Yesterday the ICE cotton December contract settled at 72.10 cents per pound (0.453 kg), up by 70 points. The March 2025 contract was higher by 61 points, reaching 73.92 cents.
The US dollar index was down by 0.5 per cent due to early Fed rate cut prospects. A weaker dollar makes cotton purchases cheaper for foreign buyers. Crude oil prices were stronger after US inventory data was released. Higher crude oil prices also supported cotton, as the polyester value chain became more expensive, according to trade analysts.
The trading volume for the day was 24,831 contracts, while 26,666 contracts were cleared the previous day. Total open interest has been on an upward trajectory for 10 consecutive sessions, adding 9,938 contracts since the two-month low on July 1. Open interest now stands at 218,621 contracts.
US weather conditions have generally been favourable for most cotton-growing regions. Rain forecast in areas from Texas to the east are expected to benefit the crop. However, extremely high temperatures west of Texas, which had slightly eased, are anticipated to rise again in the coming week.
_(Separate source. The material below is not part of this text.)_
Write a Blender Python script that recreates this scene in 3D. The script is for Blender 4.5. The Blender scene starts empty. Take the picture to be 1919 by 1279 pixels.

The impact of these fluctuating temperatures on cotton yields remains uncertain.
Certified cotton stocks have remained unchanged at 41,122 bales. There has been no significant buying or selling of the crop in the ground, resulting in relatively stagnant market activity. The USDA Cotton Export Report will provide further insights into export demand and market dynamics.
On Thursday, ICE cotton for December 2024 was traded at 71.86 cents per pound, down 0.21 cent. Cash cotton traded at 65.62 cents (up 0.75 cent), the October contract at 71.12 cents (up 0.75 cent), the March 2025 contract at 73.69 cents per pound (down 0.23 cent), the May 2025 contract at 75.04 cents (down 0.23 cent), and the July 2025 contract at 75.94 cents (down 0.21 cent). A few contracts remained at the level of the last closing, with no trading noted today.